● Dataset content:
--- start ---

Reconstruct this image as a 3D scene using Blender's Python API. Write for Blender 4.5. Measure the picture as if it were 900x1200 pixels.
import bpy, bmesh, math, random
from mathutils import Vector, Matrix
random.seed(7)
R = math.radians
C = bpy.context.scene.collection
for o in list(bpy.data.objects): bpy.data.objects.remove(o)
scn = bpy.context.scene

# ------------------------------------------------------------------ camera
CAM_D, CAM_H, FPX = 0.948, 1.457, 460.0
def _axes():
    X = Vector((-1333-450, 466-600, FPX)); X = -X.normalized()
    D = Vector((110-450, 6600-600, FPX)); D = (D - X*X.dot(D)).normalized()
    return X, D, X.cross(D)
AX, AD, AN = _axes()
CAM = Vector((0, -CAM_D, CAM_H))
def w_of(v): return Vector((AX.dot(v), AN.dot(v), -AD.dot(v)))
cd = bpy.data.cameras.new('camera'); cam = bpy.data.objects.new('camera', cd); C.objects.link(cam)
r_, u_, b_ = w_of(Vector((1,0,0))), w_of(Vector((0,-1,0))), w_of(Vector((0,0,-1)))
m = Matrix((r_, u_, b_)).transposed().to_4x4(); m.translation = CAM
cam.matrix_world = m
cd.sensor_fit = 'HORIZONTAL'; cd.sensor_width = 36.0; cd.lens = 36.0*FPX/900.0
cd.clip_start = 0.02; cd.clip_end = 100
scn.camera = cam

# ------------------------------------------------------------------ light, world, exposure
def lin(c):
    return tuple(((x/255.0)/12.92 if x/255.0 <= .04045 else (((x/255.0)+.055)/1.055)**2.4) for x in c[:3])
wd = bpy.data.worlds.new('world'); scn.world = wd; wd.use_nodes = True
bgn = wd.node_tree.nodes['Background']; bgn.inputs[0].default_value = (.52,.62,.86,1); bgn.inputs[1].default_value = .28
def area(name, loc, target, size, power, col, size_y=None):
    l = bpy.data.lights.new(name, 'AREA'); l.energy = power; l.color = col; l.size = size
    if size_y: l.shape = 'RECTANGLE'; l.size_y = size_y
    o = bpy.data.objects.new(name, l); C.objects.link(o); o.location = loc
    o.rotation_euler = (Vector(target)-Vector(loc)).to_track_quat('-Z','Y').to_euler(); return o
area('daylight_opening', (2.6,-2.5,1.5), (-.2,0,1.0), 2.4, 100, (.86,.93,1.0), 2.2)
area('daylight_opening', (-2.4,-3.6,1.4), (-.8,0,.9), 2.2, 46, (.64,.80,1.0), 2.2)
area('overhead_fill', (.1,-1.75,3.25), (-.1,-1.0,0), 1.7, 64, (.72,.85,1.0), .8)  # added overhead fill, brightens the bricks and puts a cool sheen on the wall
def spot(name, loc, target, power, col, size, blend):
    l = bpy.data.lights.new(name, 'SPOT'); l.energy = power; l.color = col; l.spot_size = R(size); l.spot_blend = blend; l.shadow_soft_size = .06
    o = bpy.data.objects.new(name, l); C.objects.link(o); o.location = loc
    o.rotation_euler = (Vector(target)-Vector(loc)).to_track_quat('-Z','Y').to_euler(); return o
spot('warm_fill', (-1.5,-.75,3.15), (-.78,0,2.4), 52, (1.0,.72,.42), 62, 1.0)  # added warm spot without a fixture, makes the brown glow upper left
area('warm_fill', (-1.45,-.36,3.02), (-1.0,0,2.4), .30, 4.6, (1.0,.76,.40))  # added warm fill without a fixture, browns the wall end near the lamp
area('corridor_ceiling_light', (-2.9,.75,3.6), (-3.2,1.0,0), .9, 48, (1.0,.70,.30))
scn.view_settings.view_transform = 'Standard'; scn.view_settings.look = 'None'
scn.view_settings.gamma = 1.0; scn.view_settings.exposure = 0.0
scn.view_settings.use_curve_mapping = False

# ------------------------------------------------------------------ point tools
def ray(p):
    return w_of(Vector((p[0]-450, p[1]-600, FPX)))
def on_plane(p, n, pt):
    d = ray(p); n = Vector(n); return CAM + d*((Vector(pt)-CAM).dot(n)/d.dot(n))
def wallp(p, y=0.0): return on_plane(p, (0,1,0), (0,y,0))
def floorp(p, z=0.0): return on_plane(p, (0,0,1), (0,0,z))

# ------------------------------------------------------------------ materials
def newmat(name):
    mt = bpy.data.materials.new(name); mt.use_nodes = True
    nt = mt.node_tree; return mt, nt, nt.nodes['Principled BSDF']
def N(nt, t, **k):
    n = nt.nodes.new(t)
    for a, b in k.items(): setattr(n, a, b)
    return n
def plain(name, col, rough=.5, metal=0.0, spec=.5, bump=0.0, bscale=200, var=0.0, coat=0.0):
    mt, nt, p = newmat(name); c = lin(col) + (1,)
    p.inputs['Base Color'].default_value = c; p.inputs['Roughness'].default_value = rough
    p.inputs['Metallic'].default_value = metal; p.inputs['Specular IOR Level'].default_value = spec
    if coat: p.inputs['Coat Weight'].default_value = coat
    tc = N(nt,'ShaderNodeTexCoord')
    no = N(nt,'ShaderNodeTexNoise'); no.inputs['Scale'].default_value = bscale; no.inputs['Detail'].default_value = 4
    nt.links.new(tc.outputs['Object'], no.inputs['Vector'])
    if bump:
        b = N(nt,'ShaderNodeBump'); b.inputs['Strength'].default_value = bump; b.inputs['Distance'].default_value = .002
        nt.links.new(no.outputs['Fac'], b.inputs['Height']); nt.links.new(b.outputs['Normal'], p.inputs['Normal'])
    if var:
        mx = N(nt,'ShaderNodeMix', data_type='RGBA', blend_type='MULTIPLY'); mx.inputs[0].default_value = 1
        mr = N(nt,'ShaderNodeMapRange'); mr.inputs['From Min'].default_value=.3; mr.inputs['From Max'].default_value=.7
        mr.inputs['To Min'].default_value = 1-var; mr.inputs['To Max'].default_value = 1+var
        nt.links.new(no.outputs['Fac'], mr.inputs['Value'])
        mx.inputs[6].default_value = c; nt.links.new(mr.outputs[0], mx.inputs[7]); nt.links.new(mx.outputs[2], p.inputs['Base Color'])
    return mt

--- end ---

● Your task:
Without changing anything, quote the lines from the top of the data to the line that contains "scn.camera = cam", including that line.

● Response to this task:
Reconstruct this image as a 3D scene using Blender's Python API. Write for Blender 4.5. Measure the picture as if it were 900x1200 pixels.
import bpy, bmesh, math, random
from mathutils import Vector, Matrix
random.seed(7)
R = math.radians
C = bpy.context.scene.collection
for o in list(bpy.data.objects): bpy.data.objects.remove(o)
scn = bpy.context.scene

# ------------------------------------------------------------------ camera
CAM_D, CAM_H, FPX = 0.948, 1.457, 460.0
def _axes():
    X = Vector((-1333-450, 466-600, FPX)); X = -X.normalized()
    D = Vector((110-450, 6600-600, FPX)); D = (D - X*X.dot(D)).normalized()
    return X, D, X.cross(D)
AX, AD, AN = _axes()
CAM = Vector((0, -CAM_D, CAM_H))
def w_of(v): return Vector((AX.dot(v), AN.dot(v), -AD.dot(v)))
cd = bpy.data.cameras.new('camera'); cam = bpy.data.objects.new('camera', cd); C.objects.link(cam)
r_, u_, b_ = w_of(Vector((1,0,0))), w_of(Vector((0,-1,0))), w_of(Vector((0,0,-1)))
m = Matrix((r_, u_, b_)).transposed().to_4x4(); m.translation = CAM
cam.matrix_world = m
cd.sensor_fit = 'HORIZONTAL'; cd.sensor_width = 36.0; cd.lens = 36.0*FPX/900.0
cd.clip_start = 0.02; cd.clip_end = 100
scn.camera = cam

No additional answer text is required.